I have been carefully investigating a way that lets lightroom co-exist nicely with other packages across a range of computers. Specifically I am trying to avoid having to commit to let lightroom force a specific workflow on how I “manage” my photos. I much prefer to be able to browse photos where ever they are. Yet lightroom’s development modules can be extremely useful (at times) so I am keen to let her free but at the same time avoid all her high maintenance demands.
My solution has two parts.\
1) I have decided to only setup the master lightroom catalogues in one place. Yes I have multiple catalogs. I've come to the conclusion that I have too many photos to have a single catalogue. The performance of the library module in Lightroom definitely takes a dive passed around half a million photos. My solution has been to have one catalogue for each year. These may be a bit small but they are easy to manage. I only set up these catalogues on my archive and the catalogues are on the computer it is connected to. Elsewhere lightroom is only used on the understanding it is temporarily and any cataloguing is only temporary, but with the specific condition that an .xmp file is always generated for any activity.

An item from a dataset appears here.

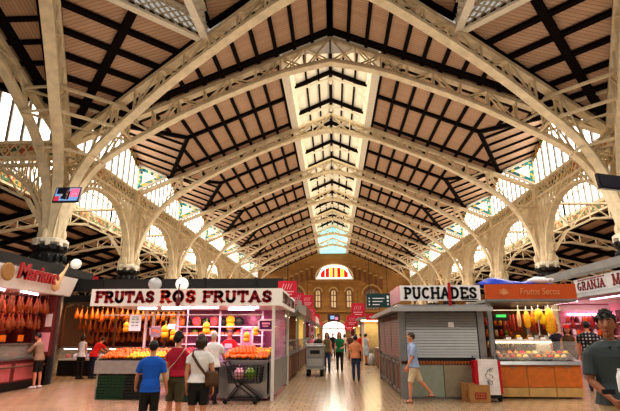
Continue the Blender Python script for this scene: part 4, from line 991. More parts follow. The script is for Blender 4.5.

2) .xmp side car files to the rescue
One of the aspects that led me to like Picasa straight away was the ability to cull, rate and keyword photos as I preview them immediately after loading. At that stage I was only shooting jpeg format and this information was immediately incorporated into the embedded EXIF data within the photo. However this embedding only works in jpeg format, not the various RAW format. Thus this extra data the metadata followed the photo wherever it was stored. However in the default lightroom settings this information is stored in the central catalogue, if the photos is moved or copied by any program or utility other than light room this information will not follow the photo. There is however a mechanism in the Adobe photo management philosophy that can store this information for each photograph separately. Instead of including it in the EXIF data embedded in the photo itself it creates a separate small file, with the extension .xmp (for Extensible Metadata Platform). This is actually an old fashioned feature, probably with origins in the Adobe bridge software. It means you must copy two files, the original photo and the matching xmp file together. Finding the way to write this magic XMP file, is not immediately obvious in the lightroom menus. It can not be found under the more logical metadata menu, rather it is somewhat buried under the Edit/Preferences and select the General Tab and the press the Go To Catalogue Settings button on the bottom right. Finally select the metadata Tab on the far right and tick the third item Automatically write changes to XMP.
Whilst Picasa does use XMP style metadata for its facial recognition face tags, it cannot read or write a standard metadata as separate adobe xmp files. However both OnOne’s Perfect Photo suite 9 and Corel’s Aftershot Pro can read and write the metadata into and from .xmp files, since both of these have browse modes I can also easily to the rating and keywords as a preview photos and this will find its way with the photos, wherever they are and even be loaded into lightroom when it imports of photos of my archive catalogue.